Eine ungerechtfertigte fristlose Entlassung wäre dennoch wirksam und das Arbeitsverhältnis wäre per sofort beendet. Würde im Falle eines Prozesses der Richter aber zu Gunsten der Klägerin entscheiden, würde sie so gestellt werden, als ob das Arbeitsverhältnis ordentlich beendet worden wäre. Sie bekäme somit den Lohn, den sie erhalten hätte, wenn sie bis zum Ablauf der vertraglichen Kündigungsfrist hätte arbeiten können (inkl. Provisionen, Verlängerung aufgrund von Sperrfristen etc.). Anrechnen lassen müsste sie sich jedoch, was sie eingespart hat, weil sie nicht hat zur Arbeit erscheinen müssen. Obendrauf kann der Richter der Gekündigten noch eine Entschädigung von bis zu sechs Monatslöhnen zusprechen.

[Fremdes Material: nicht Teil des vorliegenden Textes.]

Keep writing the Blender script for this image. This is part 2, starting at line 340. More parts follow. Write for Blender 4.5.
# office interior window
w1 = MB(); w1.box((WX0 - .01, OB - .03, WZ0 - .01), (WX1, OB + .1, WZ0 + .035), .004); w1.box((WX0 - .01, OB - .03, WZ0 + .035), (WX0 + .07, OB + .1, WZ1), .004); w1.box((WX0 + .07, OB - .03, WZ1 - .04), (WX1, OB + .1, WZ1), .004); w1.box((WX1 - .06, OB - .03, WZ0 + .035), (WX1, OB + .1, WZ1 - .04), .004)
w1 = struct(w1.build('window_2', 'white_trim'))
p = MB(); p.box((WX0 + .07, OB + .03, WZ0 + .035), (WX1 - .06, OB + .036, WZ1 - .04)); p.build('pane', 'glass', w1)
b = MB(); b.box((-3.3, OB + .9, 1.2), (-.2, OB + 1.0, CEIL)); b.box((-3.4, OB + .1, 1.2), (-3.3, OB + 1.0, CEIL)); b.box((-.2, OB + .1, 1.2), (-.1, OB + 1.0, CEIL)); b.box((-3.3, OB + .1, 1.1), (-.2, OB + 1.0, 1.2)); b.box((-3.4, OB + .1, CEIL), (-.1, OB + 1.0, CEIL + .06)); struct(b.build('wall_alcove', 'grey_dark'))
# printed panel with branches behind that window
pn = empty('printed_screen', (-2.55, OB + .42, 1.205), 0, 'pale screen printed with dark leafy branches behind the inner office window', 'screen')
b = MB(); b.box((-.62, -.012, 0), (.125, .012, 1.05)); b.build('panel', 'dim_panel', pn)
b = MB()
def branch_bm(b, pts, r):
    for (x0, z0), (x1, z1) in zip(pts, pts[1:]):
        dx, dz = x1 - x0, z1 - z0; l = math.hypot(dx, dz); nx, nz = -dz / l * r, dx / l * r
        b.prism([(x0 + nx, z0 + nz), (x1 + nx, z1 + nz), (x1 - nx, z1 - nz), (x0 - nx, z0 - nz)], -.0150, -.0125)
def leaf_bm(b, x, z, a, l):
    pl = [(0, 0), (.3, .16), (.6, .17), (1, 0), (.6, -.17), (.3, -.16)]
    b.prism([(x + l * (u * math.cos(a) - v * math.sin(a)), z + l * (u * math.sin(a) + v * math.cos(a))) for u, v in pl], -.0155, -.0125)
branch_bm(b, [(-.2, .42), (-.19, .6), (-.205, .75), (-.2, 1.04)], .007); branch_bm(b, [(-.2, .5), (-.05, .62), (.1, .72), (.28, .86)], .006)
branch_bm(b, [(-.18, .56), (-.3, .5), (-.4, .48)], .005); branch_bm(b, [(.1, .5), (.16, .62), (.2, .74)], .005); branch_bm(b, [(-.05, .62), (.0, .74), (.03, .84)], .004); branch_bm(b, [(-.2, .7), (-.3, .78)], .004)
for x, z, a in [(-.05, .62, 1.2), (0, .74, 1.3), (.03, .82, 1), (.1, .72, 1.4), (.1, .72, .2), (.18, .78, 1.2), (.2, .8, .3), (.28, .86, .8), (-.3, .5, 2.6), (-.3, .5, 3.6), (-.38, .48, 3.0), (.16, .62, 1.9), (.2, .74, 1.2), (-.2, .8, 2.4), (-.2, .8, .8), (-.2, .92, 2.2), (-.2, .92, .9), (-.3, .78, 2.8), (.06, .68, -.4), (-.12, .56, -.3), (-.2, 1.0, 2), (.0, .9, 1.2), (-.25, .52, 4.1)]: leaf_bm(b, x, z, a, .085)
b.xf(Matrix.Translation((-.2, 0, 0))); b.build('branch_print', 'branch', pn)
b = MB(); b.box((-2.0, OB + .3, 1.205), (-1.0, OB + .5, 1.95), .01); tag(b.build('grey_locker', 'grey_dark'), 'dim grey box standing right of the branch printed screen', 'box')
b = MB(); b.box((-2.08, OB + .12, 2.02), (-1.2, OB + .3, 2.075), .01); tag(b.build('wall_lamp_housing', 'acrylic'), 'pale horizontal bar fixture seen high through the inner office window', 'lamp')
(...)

Eine unbedacht ausgesprochene fristlose Kündigung kann also sehr teuer werden!
Aufhebungsvereinbarung
Es besteht immer auch die Möglichkeit, dass sich beide Parteien im gegenseitigen Einverständnis darauf einigen, den Arbeitsvertrag unabhängig von Kündigungsfristen auf einen gewissen Zeitpunkt, d. h. auch sofort aufzuheben. Dafür müsste das Gespräch gesucht werden, um die Konditionen zu besprechen (z. B. Abfindungssumme, Freistellung, Ferien- und Überstundenabgeltung).
Schlussbemerkungen
In der Schweiz herrscht grundsätzlich Kündigungsfreiheit. Es ist in unserem Land einfacher, sich von einer Arbeitnehmerin zu trennen als beispielsweise in Deutschland. Dennoch gibt es zeitliche und sachliche Hürden, die die Willkür in Sachen Kündigungen etwas einschränken. Diese gilt es unbedingt zu beachten, ansonsten es den Arbeitgeber teuer zu stehen kommen und auch ein allfälliger Reputationsschaden entstehen kann.